A caravan of around 1,600 migrants that arrived two weeks ago from Central America was found to have MS-13 gang members from El Salvador hiding among them.
They were all staying at a federally operated facility in Piedras Negras, Coahuila when officials discovered who they were, FOX News reported.
In all, some 25 MS-13 gang members were deported across two related incidents.
Officials from the Instituto Nacional de Migración identified 10 MS-13 gang members when the caravan first arrived, but 15 more were identified last week when there was an incident with police and the caravan, according to INM Media Deputy Director Aline Juarez.
At least 25 gang members affiliated with the MS-13 gang were deported from Mexico after they were revealed to be concealed within the caravan of 1,600 Central American migrants just across the U.S. border, immigration officials said Tuesday. https://t.co/lhQs0SG85B
— 1310kzrg (@1310kzrg) February 19, 2019
A total of 70 Central American asylum seekers have been deported to their countries of origin — not including the 25 MS-13 gang members — following trouble at a Piedras Negras refugee shelter. Officials said the shelter would be closed within days.
Another 1,500 have been granted humanitarian visas.
Coahuila State Public Safety Secretary Jose Luis Pliego said around 400 refugees have been delivered to neighboring Mexico regions such as Nuevo Leon and Tamaulipas to get jobs and to find legal ways to enter the U.S.
Many of the migrants staying at shelters said they are afraid they will get deported. A Honduran refugee who only went by the name “Donaldo,” said, “I don’t feel safe here.”
Only around 12 refugees are allowed to show up at the border to seek asylum on a daily basis. This limit is causing a lot of congestion and back-up in the asylum process since the migrant has to go back to Mexico and await the lengthy court process after applying for asylum, the Washington Examiner reported.
The region is patrolled by border agents and covers “an area of over 17,000 square miles in 19 counties, which includes 320 river miles and 250 coastal miles,” Fox said.
The Rio Grande Valley Border Patrol Sector in Texas has arrested more than 100 MS-13 gang members in January alone.

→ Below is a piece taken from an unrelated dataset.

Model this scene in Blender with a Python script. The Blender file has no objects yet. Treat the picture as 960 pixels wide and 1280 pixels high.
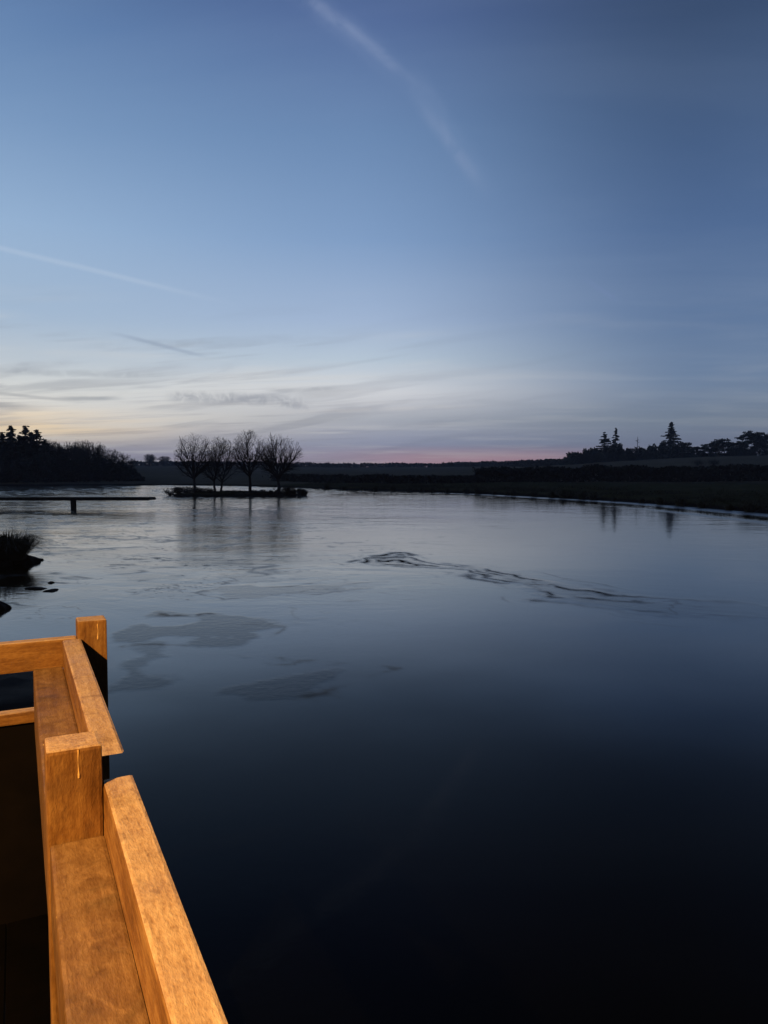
import bpy, bmesh, math, random
import numpy as np
from mathutils import Vector, Matrix

random.seed(7)
C = bpy.context.scene.collection
scene = bpy.context.scene
PI = math.pi
R = math.radians

# ------------------------------------------------------------------ camera
H = 2.2                                   # eye height above the water
F = 931.0                                 # focal length for a 960x1280 frame
PITCH = math.atan(50 / F)
cam = bpy.data.cameras.new('camera')
cam.sensor_fit = 'VERTICAL'; cam.sensor_height = 36; cam.sensor_width = 27
cam.lens = F * 36 / 1280
cam.clip_start = 0.02; cam.clip_end = 20000
camo = bpy.data.objects.new('camera', cam); C.objects.link(camo)
camo.location = (0, 0, H)
camo.rotation_euler = (PI / 2 - PITCH, 0, 0)
scene.camera = camo

def ray(x, y):
    d = Vector(((x - 480), F, (640 - y)))
    c, s = math.cos(-PITCH), math.sin(-PITCH)
    return Vector((d.x, d.y * c - d.z * s, d.y * s + d.z * c)).normalized()
def ground(x, y, z=0.0):
    d = ray(x, y); t = (z - H) / d.z
    return Vector((d.x * t, d.y * t, z))
def column(x, Y, z=0.0):                  # ground point under image column x at forward distance Y
    d = ray(x, 590)
    return Vector((d.x / d.y * Y, Y, z))
def height_at(y, Y):                      # world height seen at row y at forward distance Y
    d = ray(480, y)
    return H + d.z / d.y * Y
def azpx(x): return math.atan((x - 480) / 932.3)

# ------------------------------------------------------------------ object helpers
def link(name, me, mat=None, parent=None):
    o = bpy.data.objects.new(name, me); C.objects.link(o)
    if mat is not None:
        me.materials.clear(); me.materials.append(mat)
    if parent is not None: o.parent = parent
    return o
def tag(o, label=None, cat=None, group=None, kind=None):
    if label: o['label'] = label
    if cat: o['category'] = cat
    if group: o['group'] = group
    if kind: o['kind'] = kind
    return o
def empty(name, loc=(0, 0, 0), rz=0.0):
    o = bpy.data.objects.new(name, None); C.objects.link(o)
    o.empty_display_size = 0.2
    o.location = loc; o.rotation_euler = (0, 0, rz)
    return o
def copy_tree(o, parent=None):
    c = o.copy(); C.objects.link(c)
    if parent is not None: c.parent = parent
    for ch in list(o.children): copy_tree(ch, c)
    return c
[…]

This area is what President Trump called “a crisis of crime and drugs along the southern border,” when he visited the area last month, according to Fox News.

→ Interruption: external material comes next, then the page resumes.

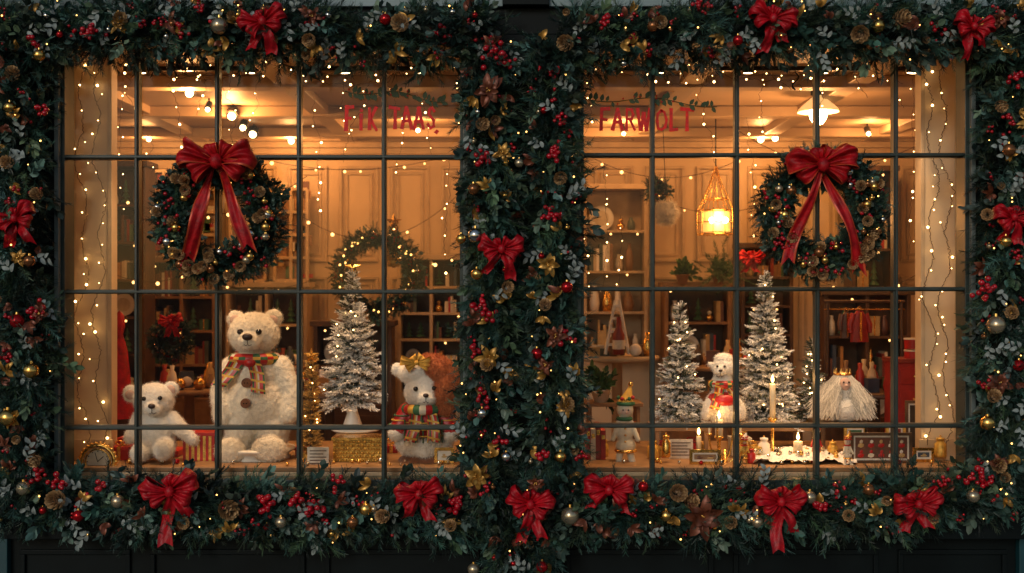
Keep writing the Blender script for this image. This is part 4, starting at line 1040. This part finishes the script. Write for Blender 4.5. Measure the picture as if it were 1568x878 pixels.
def glazed(px0,px1,py0,py1,y,nx,nz,name='glazed_cabinet'):
    a=W(px0,py1,y);c=W(px1,py0,y); mb=MB(); t=.03
    mb.box((a.x,y+.05,a.z),(c.x,y+.08,c.z),pal[7])
    for i in range(nx+1):
        x=a.x+(c.x-a.x)*i/nx; mb.box((x-t/2,y,a.z),(x+t/2,y+.049,c.z),'creamwood')
    for i in range(nz+1):
        z=a.z+(c.z-a.z)*i/nz; mb.box((a.x,y+.004,z-t/2),(c.x,y+.045,z+t/2),'creamwood')
    for i in range(nx*nz*2): 
        x=R.uniform(a.x,c.x);z=R.uniform(a.z,c.z); mb.box((x,y+.03,z),(x+R.uniform(.03,.12),y+.051,z+R.uniform(.03,.15)),R.choice(pal))
    mb.build(name,bevel=.003)
glazed(225,275,262,395,4.3,2,4); glazed(285,330,255,395,4.35,2,4); glazed(420,470,290,430,4.4,2,4); glazed(352,405,300,430,4.4,2,3)
def table(px,py,rpx,y,m='oak',name='display_table',goods=10):
    c=W(px,py,y); r=rpx*sc(y); mb=MB()
    mb.lathe((c.x,c.y,.3),[(.001,0),(r*.5,0),(r*.45,.03),(.05,.06),(.04,c.z-.36),(r*.9,c.z-.335),(r,c.z-.33),(r,c.z-.3),(.001,c.z-.3)],m,30)
    e=mb.build(name)
    cm=MB()
    for i in range(goods):
        a=R.random()*6.283;q=r*.75*math.sqrt(R.random()); x=c.x+q*math.cos(a);yy=c.y+q*math.sin(a); k=R.random(); h=R.uniform(.08,.25)
        if k<.25: cm.box((x-.05,yy-.04,c.z+.001),(x+.05,yy+.04,c.z+h*.6),R.choice(pal),rz=R.uniform(-.5,.5))
        elif k<.75: cm.lathe((x,yy,c.z+.001),[(.001,0),(.03,0),(.045,h*.3),(.03,h*.7),(.015,h*.8),(.02,h),(.001,h)],R.choice(pal+[M['white'],M['gold']]),12)
        else: cm.sph((x,yy,c.z+.05),.05,R.choice([M['gold'],M['redp'],M['white']]),2)
    ob=cm.build('table_goods',None); par(ob,e)
table(290,595,60,2.4,goods=18); table(505,600,70,2.6,'wood',goods=18); table(945,545,64,2.0,'creamwood',goods=9); table(1110,560,60,2.9,'oak',goods=16); table(1340,600,60,2.2,'wood',goods=16); table(690,610,60,2.3,'oak',goods=12); table(400,560,70,3.2,'oak',goods=18)
potted(920,618,15,20,1.3); 
riser(897,985,618,1.2,.3,'oak')
mb=MB(); y=1.9; f=L(945,545,y)
for sx in(-1,1):
    mb.cyl(f.p(945+sx*18,543,0),f.p(945+sx*3,460,0),.014,.012,'white',8)
for k in range(4): mb.box(f.p(945-16+k*3.6,530-k*20,-3),f.p(945+16-k*3.6,526-k*20,6),'white')
mb.build('white_ladder_shelf')
mb=MB(); mb.lathe(f.p(946,542,-14),[(.001,0),(.045,0),(.047,.15),(.02,.21),(.016,.28),(.02,.29),(.001,.29)],pal[9],18); mb.lathe(f.p(946,534,-14),[(.048,0),(.048,.07)],'paper',18); mb.build('red_bottle')
wreath(578,420,66,46,3.0,500,'lit_wreath',(.07,.12),.6,lights=24); wreath(262,520,30,14,2.6,700,'small_wreath',(.06,.10),.4)
bow(262,492,20,y=2.4,tails=((-.4,-1.2),(.4,-1.2))); bow(1150,395,22,y=3.0,tails=((-.4,-1.0),(.4,-1.0)),name='red_flower_bow')
frosted_tree(603,340,400,26,3.2,'pot',gold=True,star=True,name='gold_tinsel_tree')
f=L(1020,325,2.4); e=empty('white_flower_ball',f.o)
plush('petals',[f.e(1020+12*math.cos(a)*math.sin(b_),325+12*math.cos(b_),7,7,7,12*math.sin(a)*math.sin(b_)) for a in np.linspace(0,6.28,9)[:-1] for b_ in (.6,1.5,2.4)],'plushw',e,.012,.012,20,2500,.03,(.75,.7,.6))
mb=MB(); mb.tube([f.p(1020,310),W(1015,190,2.4)],.003,'metal',4); mb.build('cord',e)
wreath(1008,292,18,6,3.4,500,'small_wreath',(.06,.1),.3)
def coat(px,py,w_,h,y,m):
    f=L(px,py,y); s=f.s; mb=MB(); rows=[]
    for i in range(13):
        t=i/12; ww=w_*(.35+.5*min(1,t*5)+.25*t); row=[]
        for j in range(17):
            a=j/16*2*math.pi; row.append(f.p(px+ww*math.cos(a)*(1+.06*math.sin(a*7)),py+h*t,6*math.sin(a)*(1+.3*math.sin(a*9+t*3))))
        rows.append(row)
    mb.grid(rows,m)
    for sx in(-1,1): mb.tube([f.p(px+sx*w_*.7,py+h*.1,0),f.p(px+sx*w_*1.15,py+h*.45,-2),f.p(px+sx*w_*1.1,py+h*.7,-4)],[5*s,4.5*s,3.5*s],m,8)
    mb.box(f.p(px-1.5,py+h*.95,-8),f.p(px+1.5,py+h*.05,-6),'gold'); mb.torus(f.p(px,py-3),3*s,.003,'gold'); mb.build('hanging_coat')
coat(1316,476,13,48,1.85,pal[0]); coat(1296,478,9,40,1.95,pal[4])
mb=MB(); f=L(183,640,1.5)
mb.lathe(f.p(183,640),[(24*f.s,0),(20*f.s,.1),(15*f.s,.35),(12*f.s,.5),(5*f.s,.62),(8*f.s,.68),(7*f.s,.76),(.001,.8)],'red',18); mb.build('red_cape')
mb=MB(); y=1.9; mb.tube([W(1262,462,y),W(1385,462,y)],.012,'wood',8); mb.tube([W(1268,462,y),W(1266,640,y)],.012,'wood',8); mb.tube([W(1380,462,y),W(1382,640,y)],.012,'wood',8)
mb.tube([W(1262,474,y),W(1385,474,y)],.006,'gold',8); mb.build('clothes_rail')
# red painted cabinet with tins
mb=MB(); y=1.6; a=W(1374,640,y); c=W(1424,556,y); mb.box((a.x,y,.3),(c.x,y+.3,c.z),pal[0]); mb.box((a.x-.02,y-.02,c.z+.001),(c.x+.02,y+.3,c.z+.03),pal[9])
for q in (0,1,2): mb.box((a.x+.02,y-.012,c.z-.04-q*.17-.12),(c.x-.02,y-.001,c.z-.04-q*.17),pal[0]); mb.sph(((a.x+c.x)/2,y-.02,c.z-.10-q*.17),.012,'gold',2)
mb.build('red_cabinet',bevel=.003)
mb=MB(); f=L(1398,556,1.7)
for z in (542,524): mb.cyl(f.p(1398,z+10),f.p(1398,z-4),13*f.s,13*f.s,'redp',20); mb.cyl(f.p(1398,z-4),f.p(1398,z-6),14*f.s,14*f.s,'white',20)
mb.build('stack_of_red_tins')
potted(1045,436,10,14,3.9,'potted_plant','terr'); potted(1100,436,10,14,3.9,'potted_plant','terr')
n=40; c=W(1105,415,3.4); P=np.array([tuple(c)]*n)+rng.normal(0,.07,(n,3)); Dr=rng.normal(0,1,(n,3))+np.array([0,0,.5]); V,C=scatter(T_flat,P,Dr,rng.uniform(.12,.2,n),np.tile([.05,.10,.04],(n,1))); quads_obj('fern_plant',V,C,'fol')

# ---------------------------------------------------------------- lamps
ROOM=(1,.44,.14)
def pendant_bell(px,py,y):
    f=L(px,py,y); s=f.s; c=f.o; e=empty('glass_pendant_lamp',c); mb=MB()
    mb.lathe(c,[(31*s,-6*s),(30*s,-2*s),(24*s,4*s),(17*s,10*s),(9*s,17*s),(6*s,22*s),(.001,23*s)],'shade',32)
    mb.lathe(c,[(.001,-26*s),(7*s,-24*s),(12*s,-17*s),(14*s,-9*s),(13*s,-2*s),(8*s,4*s),(.001,6*s)],'lamp',28)
    mb.cyl(c+Vector((0,0,22*s)),c+Vector((0,0,34*s)),5*s,4*s,'metal',12)
    mb.tube([c+Vector((0,0,34*s)),Vector((c.x,c.y,zc-.01))],.006,'metal',6); mb.lathe((c.x,c.y,zc-.03),[(.001,-.01),(.06,0),(.06,.03)],'metal',16); mb.build('shade',e)
    light('pendant_light',c+Vector((0,0,-34*s)),34,ROOM,.08,parent=e)
pendant_bell(1253,166,1.9)
def lantern(px,py,y):
    f=L(px,py,y); s=f.s; e=empty('hanging_cage_lantern',f.o); mb=MB()
    prof=[(2,60),(5,48),(11,30),(20,10),(28,-8),(29,-42),(27,-46)]
    for k in range(10):
        a=k/10*6.283; mb.tube([f.o+Vector((r*s*math.cos(a),r*s*math.sin(a),z*s)) for r,z in prof],.004,'gold',5)
    for r,z in ((28,-8),(29,-26),(29,-44),(20,10)): mb.torus(f.o+Vector((0,0,z*s)),r*s,.005,'gold','z',26,5)
    mb.cyl(f.o+Vector((0,0,-40*s)),f.o+Vector((0,0,-10*s)),22*s,22*s,'amber',20)
    for k in range(3): mb.sph(f.o+Vector(((k-1)*10*s,-24*s,-24*s+(k%2)*4*s)),5*s,'lamp',2)
    mb.tube([f.o+Vector((0,0,58*s)),Vector((f.o.x,f.o.y,zc-.01))],.006,'metal',5); mb.build('cage',e)
    light('lantern_light',f.o+Vector((0,-34*s,-20*s)),24,(1,.43,.13),.08,parent=e)
lantern(1096,315,3.0)
mb=MB(); mb.tube([W(1218+5*math.sin(t*6.28),112+t*26,.9) for t in np.linspace(0,1,14)],.006,'metal',6); mb.tube([W(1218,112,.9),W(1219,75,.9)],.004,'metal',5); mb.build('ceiling_hook')
def spotlamp(px,py,e_,name='ceiling_spotlight',big=.034,zz=zc-.10):
    yy=(zz-CZ)*D*K/(439-py)-D; p=Vector(((px-784)*sc(yy),yy,zz)); e=empty(name,p); mb=MB()
    mb.cyl(p+Vector((0,.06,.06)),p+Vector((0,0.005,.004)),big*1.3,big*1.5,'metal',14); mb.cyl(p+Vector((0,.04,.05)),p+Vector((0,.04,.12)),.008,.008,'metal',6)
    mb.sph(p,big,'lamp',2); mb.build('fixture',e)
    if e_: light('spot_bulb',p+Vector((0,-.06,-.05)),e_,ROOM,.05,parent=e)
for px,py,e_,bg_ in ((290,143,20,.03),(355,178,26,.034),(372,196,0,.028),(387,206,0,.034),(446,216,18,.03),(318,168,0,.02),(1165,214,18,.03),(1187,212,0,.03),(640,200,24,.02),(1330,205,16,.02),(955,205,16,.018),(228,214,12,.02)):
    spotlamp(px,py,e_,big=bg_)
for a,c in ((230,640),(960,1400)):
    mb=MB(); p0=W(a-40,80,.9);p1=W(c+40,80,.9); mb.box((p0.x,.88,zc-.03),(p1.x,.92,zc-.001),'metal'); mb.build('lighting_track')
for px,tx,en in ((240,250,95),(400,397,100),(540,560,95),(650,650,100),(1000,1040,95),(1130,1120,100),(1240,1230,105),(1370,1330,90)):
    p=W(px,80,.6); p=Vector((p.x,.28,zc-.16)); e=empty('track_spotlight',p); mb=MB(); t_=W(tx,650,.5); d=(t_-p).normalized()
    mb.cyl(p-d*.1,p,.03,.036,'metal',16); mb.cyl(p-d*.06,Vector((p.x,p.y,zc-.001)),.008,.008,'metal',6); mb.cyl(p-d*.002,p+d*.002,.028,.028,'lamp',16); mb.build('fixture',e)
    light('spot_beam',p+d*.02,en,(1,.62,.33),.04,(t_,50),parent=e)
print('done')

MS-13 started in Los Angeles prisons, but has since made its way through the U.S. The gang is predominantly El Salvadorans.

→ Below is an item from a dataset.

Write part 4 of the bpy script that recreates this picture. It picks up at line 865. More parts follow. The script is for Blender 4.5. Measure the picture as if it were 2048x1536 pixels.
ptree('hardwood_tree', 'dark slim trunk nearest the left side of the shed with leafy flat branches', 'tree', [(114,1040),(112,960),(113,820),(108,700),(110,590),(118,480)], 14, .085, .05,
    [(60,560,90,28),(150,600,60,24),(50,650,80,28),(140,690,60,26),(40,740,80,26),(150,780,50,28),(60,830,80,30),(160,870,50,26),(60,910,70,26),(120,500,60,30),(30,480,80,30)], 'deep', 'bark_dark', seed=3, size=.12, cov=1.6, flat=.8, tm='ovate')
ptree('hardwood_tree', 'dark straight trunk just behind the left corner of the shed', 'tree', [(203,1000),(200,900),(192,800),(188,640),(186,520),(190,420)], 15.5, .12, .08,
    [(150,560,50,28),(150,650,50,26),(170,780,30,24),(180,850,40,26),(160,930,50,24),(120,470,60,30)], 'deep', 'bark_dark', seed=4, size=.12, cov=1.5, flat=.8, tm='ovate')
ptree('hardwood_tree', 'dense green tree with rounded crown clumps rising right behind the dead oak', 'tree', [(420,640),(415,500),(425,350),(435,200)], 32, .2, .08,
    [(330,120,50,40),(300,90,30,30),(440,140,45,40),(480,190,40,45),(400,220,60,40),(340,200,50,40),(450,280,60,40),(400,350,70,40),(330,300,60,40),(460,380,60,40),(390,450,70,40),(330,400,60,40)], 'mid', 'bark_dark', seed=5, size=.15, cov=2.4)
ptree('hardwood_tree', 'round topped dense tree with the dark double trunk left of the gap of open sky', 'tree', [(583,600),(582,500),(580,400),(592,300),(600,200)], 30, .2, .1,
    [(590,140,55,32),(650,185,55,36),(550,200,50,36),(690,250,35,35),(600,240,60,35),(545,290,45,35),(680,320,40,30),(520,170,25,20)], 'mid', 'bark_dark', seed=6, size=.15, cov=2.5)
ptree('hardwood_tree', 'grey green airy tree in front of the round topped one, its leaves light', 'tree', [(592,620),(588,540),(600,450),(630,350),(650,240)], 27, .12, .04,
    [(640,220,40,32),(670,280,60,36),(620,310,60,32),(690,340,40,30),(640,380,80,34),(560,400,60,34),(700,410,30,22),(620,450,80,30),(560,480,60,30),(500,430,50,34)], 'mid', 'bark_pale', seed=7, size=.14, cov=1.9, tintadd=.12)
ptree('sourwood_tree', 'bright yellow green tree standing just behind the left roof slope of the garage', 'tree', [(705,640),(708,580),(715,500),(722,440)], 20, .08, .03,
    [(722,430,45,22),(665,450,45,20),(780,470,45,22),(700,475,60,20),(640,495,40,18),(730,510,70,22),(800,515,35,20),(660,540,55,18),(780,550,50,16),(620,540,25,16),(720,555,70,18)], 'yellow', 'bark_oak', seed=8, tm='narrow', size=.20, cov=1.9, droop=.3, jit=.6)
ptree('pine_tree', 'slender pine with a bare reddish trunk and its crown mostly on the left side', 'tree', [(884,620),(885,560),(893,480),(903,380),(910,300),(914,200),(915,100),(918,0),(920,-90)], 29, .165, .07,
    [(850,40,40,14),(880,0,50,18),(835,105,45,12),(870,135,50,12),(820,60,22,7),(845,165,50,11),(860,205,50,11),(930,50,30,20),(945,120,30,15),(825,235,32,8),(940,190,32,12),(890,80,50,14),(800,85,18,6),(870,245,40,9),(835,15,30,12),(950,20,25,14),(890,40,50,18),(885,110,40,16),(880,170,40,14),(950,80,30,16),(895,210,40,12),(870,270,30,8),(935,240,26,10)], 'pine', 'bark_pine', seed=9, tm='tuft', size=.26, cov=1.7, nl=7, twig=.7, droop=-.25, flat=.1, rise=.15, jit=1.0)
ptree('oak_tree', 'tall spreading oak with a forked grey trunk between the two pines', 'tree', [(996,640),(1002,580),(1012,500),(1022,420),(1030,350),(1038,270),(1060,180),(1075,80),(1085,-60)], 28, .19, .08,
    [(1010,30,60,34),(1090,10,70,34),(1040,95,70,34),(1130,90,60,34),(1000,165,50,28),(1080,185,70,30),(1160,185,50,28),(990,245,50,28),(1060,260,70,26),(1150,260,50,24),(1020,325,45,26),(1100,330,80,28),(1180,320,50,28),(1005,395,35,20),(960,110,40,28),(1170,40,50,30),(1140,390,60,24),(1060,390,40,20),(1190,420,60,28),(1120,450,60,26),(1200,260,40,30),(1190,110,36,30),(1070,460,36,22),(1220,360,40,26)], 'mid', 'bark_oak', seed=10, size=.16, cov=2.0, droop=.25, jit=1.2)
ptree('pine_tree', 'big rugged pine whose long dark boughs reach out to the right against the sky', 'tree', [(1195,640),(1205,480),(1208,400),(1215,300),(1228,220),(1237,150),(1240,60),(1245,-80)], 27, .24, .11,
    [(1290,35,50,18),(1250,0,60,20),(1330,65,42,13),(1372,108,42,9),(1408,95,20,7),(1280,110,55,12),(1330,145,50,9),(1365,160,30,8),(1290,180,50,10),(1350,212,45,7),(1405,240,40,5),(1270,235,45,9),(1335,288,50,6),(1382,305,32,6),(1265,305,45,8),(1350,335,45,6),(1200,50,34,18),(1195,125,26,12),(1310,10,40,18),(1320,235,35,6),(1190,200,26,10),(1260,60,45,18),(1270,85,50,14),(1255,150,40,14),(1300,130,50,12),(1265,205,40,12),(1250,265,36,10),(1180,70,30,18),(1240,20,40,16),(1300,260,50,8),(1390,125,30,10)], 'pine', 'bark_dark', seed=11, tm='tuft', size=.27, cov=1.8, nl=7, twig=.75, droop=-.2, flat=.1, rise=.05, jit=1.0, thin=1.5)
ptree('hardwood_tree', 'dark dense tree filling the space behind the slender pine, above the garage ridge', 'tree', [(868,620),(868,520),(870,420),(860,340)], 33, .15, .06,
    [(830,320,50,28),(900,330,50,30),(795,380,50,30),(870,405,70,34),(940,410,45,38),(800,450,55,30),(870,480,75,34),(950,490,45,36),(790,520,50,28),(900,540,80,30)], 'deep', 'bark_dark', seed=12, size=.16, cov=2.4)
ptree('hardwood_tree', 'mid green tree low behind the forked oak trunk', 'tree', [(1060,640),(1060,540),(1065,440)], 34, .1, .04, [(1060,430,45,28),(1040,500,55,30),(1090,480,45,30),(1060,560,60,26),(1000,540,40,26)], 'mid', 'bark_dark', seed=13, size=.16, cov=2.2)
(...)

Miguel Riquelme, governor of Mexico’s Coahuila state said, “We have data that there are agitators inside the shelter, that there are members of the caravan who are provoking others, some of them belong to the Mara Salvatrucha (MS-13), some others who bring criminal records in their country and what we have been doing is deporting them directly with Migration,” according to the Washington Examiner.